Enhanced photocatalytic activity of Z-scheme BiVO4 heterophase junction via giant built-in electric field

Abstract

Built-in electric field (IEF) can improve photocatalytic efficiency by promoting charge separation and transfer. Herein, a Z-scheme BiVO₄ heterophase junction with giant IEF was successfully constructed. By changing the pH value of the precursor solution, the ratio of monoclinic octahedral BiVO₄ (m-BVO) to tetragonal microsphere BiVO₄ (t-BVO) is regulated to form a heterophase junction (mt-BVO), so as to regulate the IEF intensity.
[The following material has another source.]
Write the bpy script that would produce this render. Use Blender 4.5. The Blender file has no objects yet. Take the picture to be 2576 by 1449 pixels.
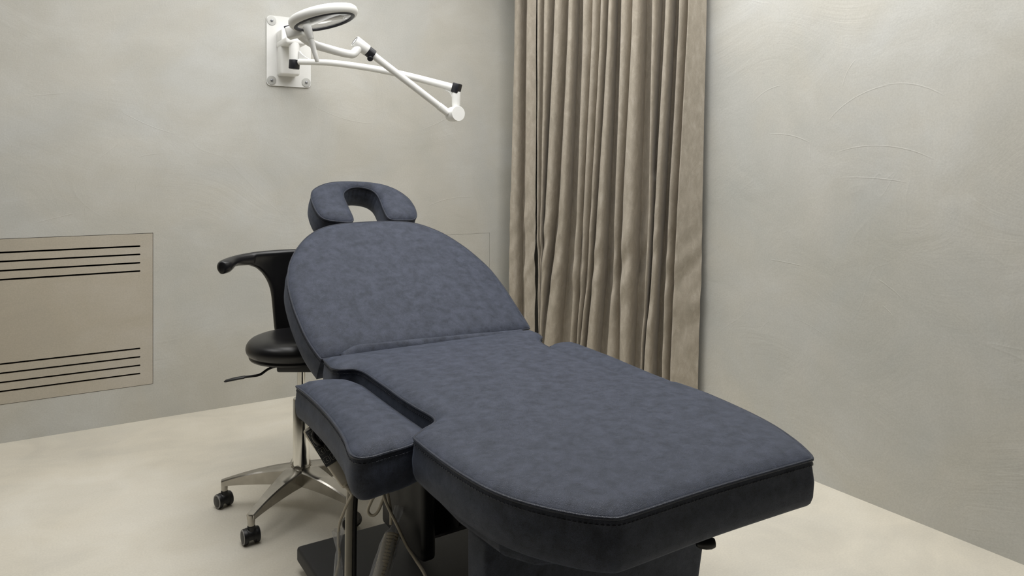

When pH = 0.5, a large number of pores were formed at the interface of the two forms in mt-BVO-35%m, so it has a larger specific surface area. mt-BVO-35%m has optimal photocatalytic tetracycline degradation activity. Under visible light irradiation, its reaction rate constant k is shown to be 3 times higher than that of pure m-BVO, and the TOC removal rate has increased from 12 % to 36 %. Through characterization, it can be proved that the IEF strength of mt-BVO-35%m is 11.86 times that of m-BVO. The significantly improved activity is mainly attributed to the presence of a giant IEF between m-BVO and t-BVO. The IEF drives the photogenerated electrons to transfer from the CB of t-BiVO₄ to the VB of m-BiVO₄, which greatly enhances the separation and transfer of photogenerated charge carriers. Moreover, a mechanism of Z-scheme charges transfer pathway in the mt-BVO-35%m heterophase junction was also revealed.